Agus Joko Supriyatno

"After the ban, I lost everything," says Agus Joko Supriyatno. "It cost me my house, my wife and my health."
For years, the 52-year-old made his living as a cultivator of sustainable, farmed coral just off the coast of Nusa Lembongan, a small island near Bali.
But when the Indonesian government banned all coral exports in 2018 to stop illegal harvesting of wild coral, thousands of sustainable farms across the country collapsed.
Mr.
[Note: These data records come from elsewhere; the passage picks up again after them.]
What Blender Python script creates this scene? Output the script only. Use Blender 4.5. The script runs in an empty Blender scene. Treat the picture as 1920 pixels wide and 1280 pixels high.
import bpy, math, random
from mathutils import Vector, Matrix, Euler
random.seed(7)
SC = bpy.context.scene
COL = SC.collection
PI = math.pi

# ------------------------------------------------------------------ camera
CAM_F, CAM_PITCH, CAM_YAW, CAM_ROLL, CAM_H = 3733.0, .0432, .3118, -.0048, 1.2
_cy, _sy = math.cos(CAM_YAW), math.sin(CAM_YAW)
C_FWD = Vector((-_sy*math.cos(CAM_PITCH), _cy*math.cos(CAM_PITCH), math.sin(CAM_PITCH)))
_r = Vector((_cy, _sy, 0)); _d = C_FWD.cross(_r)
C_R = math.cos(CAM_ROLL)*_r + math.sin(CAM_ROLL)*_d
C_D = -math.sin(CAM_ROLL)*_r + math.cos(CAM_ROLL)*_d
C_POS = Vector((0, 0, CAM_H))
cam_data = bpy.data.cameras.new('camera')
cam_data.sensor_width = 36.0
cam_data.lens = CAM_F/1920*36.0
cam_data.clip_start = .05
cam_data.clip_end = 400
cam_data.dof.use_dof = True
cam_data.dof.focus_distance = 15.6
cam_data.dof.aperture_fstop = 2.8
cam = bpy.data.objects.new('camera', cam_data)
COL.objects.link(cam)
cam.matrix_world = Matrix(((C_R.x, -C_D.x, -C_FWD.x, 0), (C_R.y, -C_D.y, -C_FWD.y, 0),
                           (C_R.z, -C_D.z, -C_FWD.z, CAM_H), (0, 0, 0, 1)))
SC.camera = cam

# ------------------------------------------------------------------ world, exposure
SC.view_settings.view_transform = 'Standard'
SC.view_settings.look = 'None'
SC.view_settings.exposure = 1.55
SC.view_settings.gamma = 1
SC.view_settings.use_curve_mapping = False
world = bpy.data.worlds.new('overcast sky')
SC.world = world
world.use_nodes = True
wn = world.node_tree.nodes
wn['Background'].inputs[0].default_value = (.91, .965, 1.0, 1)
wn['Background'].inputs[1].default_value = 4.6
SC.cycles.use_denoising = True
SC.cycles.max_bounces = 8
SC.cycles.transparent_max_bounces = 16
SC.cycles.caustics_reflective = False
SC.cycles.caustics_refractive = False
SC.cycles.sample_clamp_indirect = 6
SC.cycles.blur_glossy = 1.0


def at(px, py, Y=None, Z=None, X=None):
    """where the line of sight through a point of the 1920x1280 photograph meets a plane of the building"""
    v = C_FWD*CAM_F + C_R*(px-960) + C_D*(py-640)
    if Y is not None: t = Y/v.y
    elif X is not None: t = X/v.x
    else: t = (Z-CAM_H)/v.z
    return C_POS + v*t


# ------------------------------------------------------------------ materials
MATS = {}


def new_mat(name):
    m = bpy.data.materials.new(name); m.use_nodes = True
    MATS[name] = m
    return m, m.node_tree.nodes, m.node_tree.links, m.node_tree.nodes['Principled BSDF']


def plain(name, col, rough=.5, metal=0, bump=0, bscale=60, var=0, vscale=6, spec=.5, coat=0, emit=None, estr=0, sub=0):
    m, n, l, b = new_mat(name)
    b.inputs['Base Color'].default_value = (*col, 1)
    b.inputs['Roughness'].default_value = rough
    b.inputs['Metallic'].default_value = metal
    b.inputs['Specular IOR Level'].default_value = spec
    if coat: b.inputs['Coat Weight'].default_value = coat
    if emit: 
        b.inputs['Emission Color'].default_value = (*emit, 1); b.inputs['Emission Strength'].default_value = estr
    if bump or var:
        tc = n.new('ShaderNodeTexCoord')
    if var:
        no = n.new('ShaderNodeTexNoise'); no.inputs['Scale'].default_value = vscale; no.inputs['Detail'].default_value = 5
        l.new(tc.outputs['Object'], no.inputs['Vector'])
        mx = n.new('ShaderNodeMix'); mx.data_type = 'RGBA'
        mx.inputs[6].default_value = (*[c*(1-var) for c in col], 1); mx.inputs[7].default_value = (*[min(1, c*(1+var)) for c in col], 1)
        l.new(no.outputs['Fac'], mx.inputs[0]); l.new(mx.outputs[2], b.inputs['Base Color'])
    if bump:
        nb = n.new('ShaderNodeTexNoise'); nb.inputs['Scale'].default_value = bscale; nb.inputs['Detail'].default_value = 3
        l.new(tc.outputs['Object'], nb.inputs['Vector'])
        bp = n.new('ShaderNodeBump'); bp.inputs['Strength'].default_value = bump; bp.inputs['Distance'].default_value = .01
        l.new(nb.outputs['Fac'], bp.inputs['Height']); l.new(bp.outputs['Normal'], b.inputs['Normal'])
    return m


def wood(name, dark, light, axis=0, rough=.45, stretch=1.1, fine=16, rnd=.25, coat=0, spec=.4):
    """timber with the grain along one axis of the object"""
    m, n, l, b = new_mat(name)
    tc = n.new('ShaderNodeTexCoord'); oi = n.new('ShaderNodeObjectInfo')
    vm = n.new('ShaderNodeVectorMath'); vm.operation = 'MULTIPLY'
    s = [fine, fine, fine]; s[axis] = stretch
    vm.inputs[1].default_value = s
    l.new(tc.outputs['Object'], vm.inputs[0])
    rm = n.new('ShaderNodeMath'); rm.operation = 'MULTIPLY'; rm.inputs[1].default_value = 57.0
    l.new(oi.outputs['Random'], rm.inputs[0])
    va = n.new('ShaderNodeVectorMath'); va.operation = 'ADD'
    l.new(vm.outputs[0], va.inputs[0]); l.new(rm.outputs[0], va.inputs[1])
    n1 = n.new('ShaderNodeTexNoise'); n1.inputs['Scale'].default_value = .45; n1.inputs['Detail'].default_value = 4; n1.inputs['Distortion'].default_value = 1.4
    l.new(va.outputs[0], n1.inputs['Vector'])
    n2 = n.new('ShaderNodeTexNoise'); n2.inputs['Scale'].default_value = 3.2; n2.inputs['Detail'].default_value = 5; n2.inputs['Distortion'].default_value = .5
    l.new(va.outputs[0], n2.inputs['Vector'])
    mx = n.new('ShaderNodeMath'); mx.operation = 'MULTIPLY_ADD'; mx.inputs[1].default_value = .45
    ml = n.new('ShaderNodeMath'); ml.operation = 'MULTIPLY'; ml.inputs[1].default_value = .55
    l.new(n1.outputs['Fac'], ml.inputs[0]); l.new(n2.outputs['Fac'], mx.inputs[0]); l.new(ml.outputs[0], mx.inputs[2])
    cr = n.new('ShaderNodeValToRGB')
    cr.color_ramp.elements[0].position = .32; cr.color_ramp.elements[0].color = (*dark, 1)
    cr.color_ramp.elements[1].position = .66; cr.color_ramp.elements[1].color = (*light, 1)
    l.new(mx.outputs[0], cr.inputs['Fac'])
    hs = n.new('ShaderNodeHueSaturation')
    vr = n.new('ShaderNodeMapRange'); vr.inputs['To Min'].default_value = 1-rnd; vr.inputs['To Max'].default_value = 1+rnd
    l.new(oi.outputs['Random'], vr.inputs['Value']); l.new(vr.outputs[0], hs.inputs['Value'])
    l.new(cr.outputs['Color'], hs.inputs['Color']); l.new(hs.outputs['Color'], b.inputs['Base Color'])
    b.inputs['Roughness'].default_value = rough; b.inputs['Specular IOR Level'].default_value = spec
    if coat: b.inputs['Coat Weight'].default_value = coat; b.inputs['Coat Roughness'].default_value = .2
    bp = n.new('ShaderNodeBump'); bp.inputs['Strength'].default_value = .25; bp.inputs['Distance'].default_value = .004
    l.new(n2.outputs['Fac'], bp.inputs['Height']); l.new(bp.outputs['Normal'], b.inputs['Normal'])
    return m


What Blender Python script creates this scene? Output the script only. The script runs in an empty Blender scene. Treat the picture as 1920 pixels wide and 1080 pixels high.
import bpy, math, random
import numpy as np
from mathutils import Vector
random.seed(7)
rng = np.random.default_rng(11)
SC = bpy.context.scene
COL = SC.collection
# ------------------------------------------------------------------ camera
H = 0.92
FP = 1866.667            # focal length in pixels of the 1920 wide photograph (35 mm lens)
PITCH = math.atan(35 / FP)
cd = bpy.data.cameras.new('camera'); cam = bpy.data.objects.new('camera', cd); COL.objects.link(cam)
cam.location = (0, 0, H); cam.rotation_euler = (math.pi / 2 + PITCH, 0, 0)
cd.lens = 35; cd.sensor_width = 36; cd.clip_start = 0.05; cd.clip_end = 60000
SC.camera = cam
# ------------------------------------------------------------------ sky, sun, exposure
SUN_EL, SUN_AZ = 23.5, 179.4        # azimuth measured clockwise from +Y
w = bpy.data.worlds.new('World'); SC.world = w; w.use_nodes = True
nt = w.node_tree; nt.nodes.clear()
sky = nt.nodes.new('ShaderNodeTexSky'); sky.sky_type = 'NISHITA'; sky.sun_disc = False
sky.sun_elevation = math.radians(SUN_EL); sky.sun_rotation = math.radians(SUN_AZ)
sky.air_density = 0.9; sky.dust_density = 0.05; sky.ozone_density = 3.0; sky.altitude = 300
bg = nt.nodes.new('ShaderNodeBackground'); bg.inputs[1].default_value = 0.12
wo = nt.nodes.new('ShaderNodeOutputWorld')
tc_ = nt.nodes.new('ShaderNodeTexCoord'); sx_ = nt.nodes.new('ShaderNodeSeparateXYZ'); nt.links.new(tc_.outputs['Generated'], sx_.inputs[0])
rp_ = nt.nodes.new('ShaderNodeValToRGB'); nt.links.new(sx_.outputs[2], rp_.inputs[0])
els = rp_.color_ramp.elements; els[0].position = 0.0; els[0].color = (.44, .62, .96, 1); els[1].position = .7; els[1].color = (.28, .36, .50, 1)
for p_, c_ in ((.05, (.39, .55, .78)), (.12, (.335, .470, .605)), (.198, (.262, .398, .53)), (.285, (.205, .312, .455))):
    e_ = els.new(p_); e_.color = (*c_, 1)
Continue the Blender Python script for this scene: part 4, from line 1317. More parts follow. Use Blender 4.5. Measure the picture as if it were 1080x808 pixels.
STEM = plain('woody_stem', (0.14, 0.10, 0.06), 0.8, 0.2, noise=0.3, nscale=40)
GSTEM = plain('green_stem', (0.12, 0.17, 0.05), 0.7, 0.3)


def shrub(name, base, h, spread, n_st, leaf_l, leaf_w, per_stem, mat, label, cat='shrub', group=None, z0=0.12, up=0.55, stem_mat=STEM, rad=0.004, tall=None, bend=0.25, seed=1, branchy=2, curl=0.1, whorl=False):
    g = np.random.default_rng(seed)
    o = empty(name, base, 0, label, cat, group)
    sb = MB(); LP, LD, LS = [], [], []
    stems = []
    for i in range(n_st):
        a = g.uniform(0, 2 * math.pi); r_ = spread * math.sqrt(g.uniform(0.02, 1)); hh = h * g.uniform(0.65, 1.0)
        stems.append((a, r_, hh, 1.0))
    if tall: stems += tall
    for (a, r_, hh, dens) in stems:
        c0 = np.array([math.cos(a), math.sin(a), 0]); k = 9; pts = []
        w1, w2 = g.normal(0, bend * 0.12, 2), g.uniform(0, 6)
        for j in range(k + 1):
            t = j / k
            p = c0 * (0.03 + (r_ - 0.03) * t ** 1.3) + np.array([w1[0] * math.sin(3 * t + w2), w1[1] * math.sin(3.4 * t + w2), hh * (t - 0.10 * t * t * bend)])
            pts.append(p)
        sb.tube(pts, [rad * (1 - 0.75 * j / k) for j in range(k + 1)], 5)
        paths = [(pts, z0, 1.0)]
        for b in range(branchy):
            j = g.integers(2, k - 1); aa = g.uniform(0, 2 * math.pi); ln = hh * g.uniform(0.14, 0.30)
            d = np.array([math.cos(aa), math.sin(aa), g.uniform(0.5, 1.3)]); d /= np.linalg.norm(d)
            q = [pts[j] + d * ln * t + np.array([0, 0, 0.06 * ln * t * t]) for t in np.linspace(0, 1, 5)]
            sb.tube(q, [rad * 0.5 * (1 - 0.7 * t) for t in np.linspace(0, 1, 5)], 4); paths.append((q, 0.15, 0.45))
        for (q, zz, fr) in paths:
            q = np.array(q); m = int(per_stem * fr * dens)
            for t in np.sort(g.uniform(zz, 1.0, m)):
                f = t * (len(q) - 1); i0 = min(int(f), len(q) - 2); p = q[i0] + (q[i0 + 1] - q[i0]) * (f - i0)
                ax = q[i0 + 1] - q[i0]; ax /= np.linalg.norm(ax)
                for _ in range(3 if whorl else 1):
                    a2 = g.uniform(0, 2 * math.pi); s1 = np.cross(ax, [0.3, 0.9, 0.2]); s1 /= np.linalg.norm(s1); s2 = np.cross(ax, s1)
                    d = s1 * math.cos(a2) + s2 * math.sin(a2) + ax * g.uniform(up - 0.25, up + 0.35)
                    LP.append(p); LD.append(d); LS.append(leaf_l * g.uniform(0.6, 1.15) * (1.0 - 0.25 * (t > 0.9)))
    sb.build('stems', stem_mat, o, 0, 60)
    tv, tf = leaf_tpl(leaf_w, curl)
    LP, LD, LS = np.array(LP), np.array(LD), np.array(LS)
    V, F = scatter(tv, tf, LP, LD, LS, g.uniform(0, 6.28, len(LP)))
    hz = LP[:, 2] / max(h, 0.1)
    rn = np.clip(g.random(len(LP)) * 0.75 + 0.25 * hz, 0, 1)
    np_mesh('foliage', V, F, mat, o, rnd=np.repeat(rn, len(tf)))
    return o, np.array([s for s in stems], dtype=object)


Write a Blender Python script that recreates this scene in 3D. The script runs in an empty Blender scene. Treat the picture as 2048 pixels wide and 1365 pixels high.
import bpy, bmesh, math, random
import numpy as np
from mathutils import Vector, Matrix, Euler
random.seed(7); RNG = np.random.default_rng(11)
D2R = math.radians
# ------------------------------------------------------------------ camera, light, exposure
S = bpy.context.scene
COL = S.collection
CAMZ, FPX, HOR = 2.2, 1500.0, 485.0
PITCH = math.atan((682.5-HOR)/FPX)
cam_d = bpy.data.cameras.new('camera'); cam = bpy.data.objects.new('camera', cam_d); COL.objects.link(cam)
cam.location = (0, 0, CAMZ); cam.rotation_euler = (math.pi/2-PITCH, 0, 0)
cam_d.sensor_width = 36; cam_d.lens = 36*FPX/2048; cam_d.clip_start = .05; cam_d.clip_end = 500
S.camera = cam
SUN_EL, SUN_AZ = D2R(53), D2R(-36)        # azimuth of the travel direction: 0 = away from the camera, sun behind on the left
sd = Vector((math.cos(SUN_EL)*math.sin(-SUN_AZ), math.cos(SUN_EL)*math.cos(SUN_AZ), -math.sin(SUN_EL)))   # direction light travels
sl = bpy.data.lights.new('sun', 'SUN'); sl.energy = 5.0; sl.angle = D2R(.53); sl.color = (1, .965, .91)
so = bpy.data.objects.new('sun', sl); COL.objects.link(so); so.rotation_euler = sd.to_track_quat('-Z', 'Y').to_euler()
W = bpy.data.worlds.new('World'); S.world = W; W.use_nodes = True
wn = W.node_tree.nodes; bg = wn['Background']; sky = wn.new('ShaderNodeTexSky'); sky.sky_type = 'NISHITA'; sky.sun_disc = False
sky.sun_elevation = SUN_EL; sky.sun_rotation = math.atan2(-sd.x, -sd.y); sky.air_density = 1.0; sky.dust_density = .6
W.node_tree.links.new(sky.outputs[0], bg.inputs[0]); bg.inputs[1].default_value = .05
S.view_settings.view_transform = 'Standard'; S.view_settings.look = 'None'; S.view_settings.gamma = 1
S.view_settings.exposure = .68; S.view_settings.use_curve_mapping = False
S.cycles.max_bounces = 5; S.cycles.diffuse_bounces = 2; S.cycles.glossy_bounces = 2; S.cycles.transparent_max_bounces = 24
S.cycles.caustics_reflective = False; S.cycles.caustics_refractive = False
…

Supriyatno had been supplying hundreds of pieces of coral per week to aquarium shops in Europe and China, where they are used in fish tanks for decoration.


But his underwater farm went bust, and he ended up suffering a stroke, which he says was caused by the stress.
Diver
Now, he and other farmers are hoping to get their lives back on track after Indonesia's new Minister of Maritime Affairs, Edhy Prabowo, reversed the ban at the beginning of January.
But environmentalists fear that without a blanket ban, there will be a resurgence in illegal harvesting, as farmed and wild coral are often indistinguishable.
Coral is a living thing, groups of marine invertebrates that live together in compact colonies. It can either come from the wild or be cultivated in underwater farms, such as Mr. Supriyatno's.
Before the Indonesian ban, it was perfectly legal to export the farmed variety, and the country was the world's largest supplier, accounting for 70% of the coral sold to the £13bn-£15bn global marine aquarium market.
But in 2018, Indonesia's former maritime minister, Susi Pudjiastuti, felt extreme measures were needed to stop overfishing and foreign poaching of wild coral in Indonesian waters.
She also thought it was too difficult to differentiate between farmed and wild coral, with the latter often being passed off as the former. And so she brought in a law that stopped coral exports of all kinds overnight.